CON ESTA frase retórica y vacua terminó su discurso en la Cumbre de Copenhague el presidente español, Rodríguez Zapatero. No cabe duda de que es poética y sugestiva, pero nos da que pensar si el presidente ignora o no si la ha copiado de una carta que el jefe indio de los siux, Noah Sealt, en 1854 le envió al presidente de los EEUU, Franklin. Sabemos, por otra parte, lo que aconteció con los pobladores de los hoy EEUU una vez que allí llegaron los irlandeses: que fueron prácticamente exterminados, a excepción de los que se instalaron en los territorios de la reserva. Y a partir de ahí, ya se sabe, este país americano escaló el primer puesto en el poderío mundial.

La tierra no pertenece al viento; ojalá. Pertenece a los poderosos, a los EEUU y a sus colaboradores en ampliar su riqueza, como Alan Lafleyn, que es una de las mayores multinacionales con presencia en 160 países cuya marcas mercantiles son Gillette, Duracell y Tampax, entre otras. O a Bill Gates, donde el Microsoft es la productora del sistema operativo para computadoras personales más aplicado en el mundo. O a Tiberson, que desde la presidencia de Exxonmobil Corporation tiene presencia por todo el planeta como petrolera, productos químicos y fertilizantes.

Poderosos son el Fondo Monetario Internacional, el Banco Mundial o la banca judía, que timonea grandes agencias de noticias que dislocan muchas veces las mismas poniéndolas en el sitio que más rentabilidad pueden producir.

La tierra pertenece a los que manejan y mueven el mundo. La tierra no se mueve por el viento, aunque sea a ráfagas de 180 kilómetros por hora. La tierra se aleja o se acerca según los designios de los poderosos, de los que inventan guerras, de los que originan crisis económicas, de los que desde sus poltronas están ajenos a las exigencias de los pueblos que se les escapan de las manos por mucha cumbre que se convoque, donde China y los EEUU son reticentes a colaborar con ese estrangulamiento de dos grados más de calentamiento que compromete la existencia del planeta.

La tierra pertenece a los dioses de la guerra a la que la usan como justificación de la paz perpetua kantiana. Los poderosos del mundo lo mueven no con las aspas de molinos de vientos, sino con la urdimbre de la malicia como referente y protagonistas de la esquilmación y saqueo.

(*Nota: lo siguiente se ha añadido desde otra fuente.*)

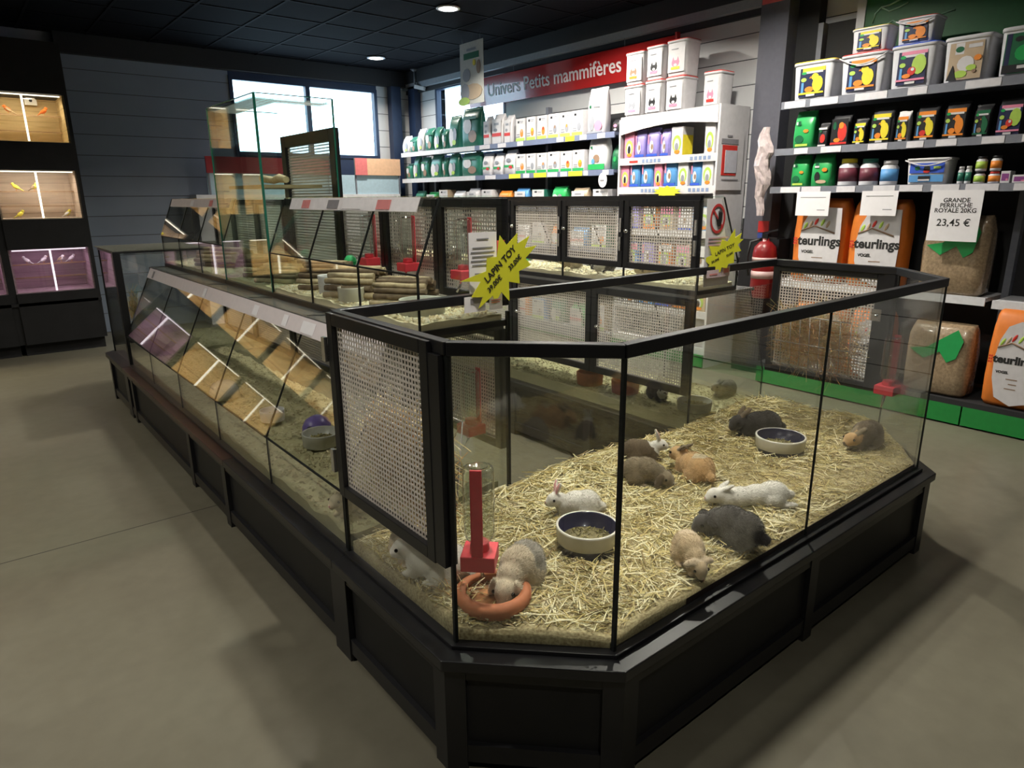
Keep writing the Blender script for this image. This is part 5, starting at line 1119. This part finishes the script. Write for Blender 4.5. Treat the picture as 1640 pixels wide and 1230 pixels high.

El viento sopla, claro que sí, pero su silbido, cuando es huracanado, componente y devasta, pero en nada se parece a las violencias ocasionadas y a veces sibilinas de los que destruyen pueblos, oprimen voluntades y tienen la sumisión de otros como tarea imprescindible para demostrar su fuerza y engolamiento. Ojalá la tierra perteneciera al viento, si fuera así casi todo sería de otra manera.

El viento mueve el mar, las nubes, y su rumor hace pensar. Que es lo que le hace falta a los que, sabiéndoselas todas, están fuera de contexto, aunque nos vengan con frasecitas hechas y faltas de originalidad.